Met welk recht vertrapt ge mijn volk, verschopt ge den arme, Is de godsspraak des Heren, van Jahweh der heirscharen!
Met welk recht vertrapt gij mijn volk, verplettert gij de armen?' Godsspraak van de Heer, Jahwe van de legerscharen.
En Jahweh spreekt: Omdat de dochters van Sion zo trots zijn, Rondlopen met het hoofd in de nek, En met lonkende ogen, Met trippelende pasjes, Met rinkelende ringen aan haar voeten:
Dit zegt Jahwe: Omdat de dochters van Sion zo verwaand zijn, omdat ze rondlopen met geheven hoofd, met lonkende ogen, met trippelende pasjes, met rinkelende ringen aan hun enkels,
Daarom scheert de Heer de schedel van Sions dochters kaal, Zal Jahweh haar schaamte ontbloten.
zal de Heer de sluier afrukken van de schedels van Sions dochters, ontneemt Jahwe haar voorhoofd alle sier.
Op die dag neemt Jahweh de sieraden weg: Voetringen, zonnen en maantjes,
Op die dag ontneemt de Heer hun alle sieraden: voetringen, zonnetjes en maantjes,
Oorbellen, ketens en sluiers,
oorbellen en armbanden, sluiers
Hoofddoeken, armbanden, linten en flesjes,
en hoofddoeken, beenkettinkjes en linten, parfumdozen en amuletten,
Amuletten, halssnoer en ringen,
vingerringen en neusringen,
Feestkleren, mantels en doeken,
rijke kleren, mantels en overgooiers, tasjes
Tasjes en spiegels, Kapsels, mutsen en sjaals.
en spiegeltjes, fijn linnen, mutsen en sjaals.
En dan zal het wezen: In plaats van balsemgeur, stank: Voor gordel, een strop; Voor haarvlechten, schurft; Voor statie, een zak; Voor schoonheid, een brandmerk!

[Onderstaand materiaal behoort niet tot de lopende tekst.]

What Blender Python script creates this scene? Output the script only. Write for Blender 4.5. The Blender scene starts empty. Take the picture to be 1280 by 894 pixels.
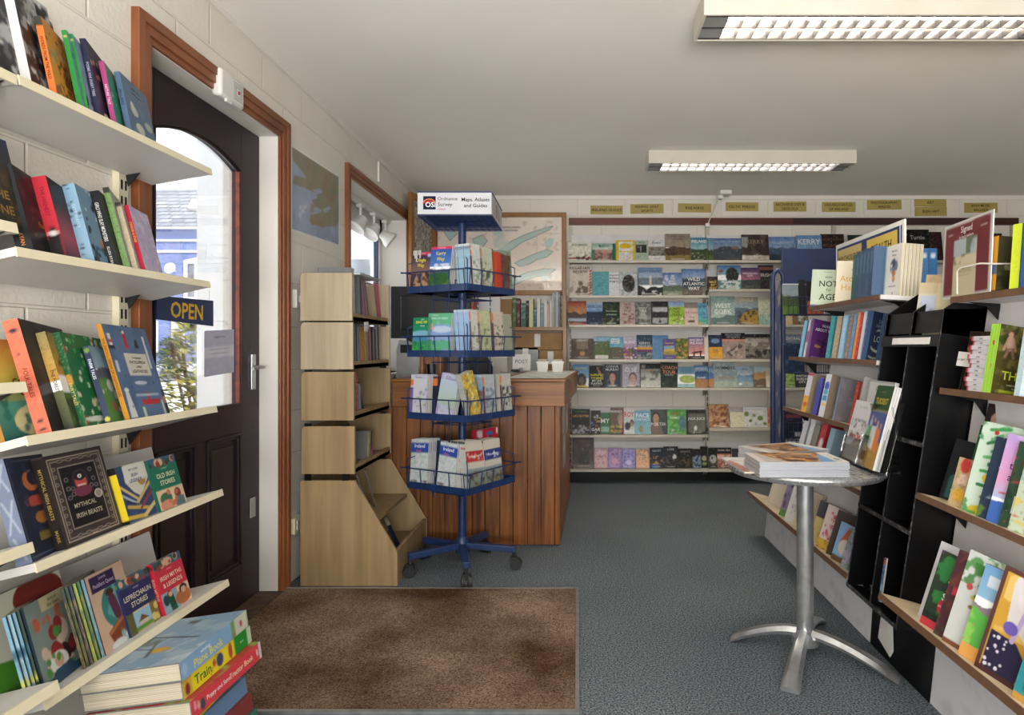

Stank zal er zijn in plaats van parfum, een touw in plaats van een gordel, kale hoofden in plaats van mooie vlechten, een rouwkleed in plaats van fijne gewaden, een brandmerk in plaats van schoonheid.
Uw mannen zullen vallen door het zwaard, Uw helden door krijg;
Uw mannen zullen vallen door het zwaard, uw keurtroepen in de oorlog.'
Dan zullen ze klagen en rouwen onder haar poorten, En eenzaam zitten op de grond.
Dan klagen en rouwen Sions poorten, vereenzaamd zit zij op de grond.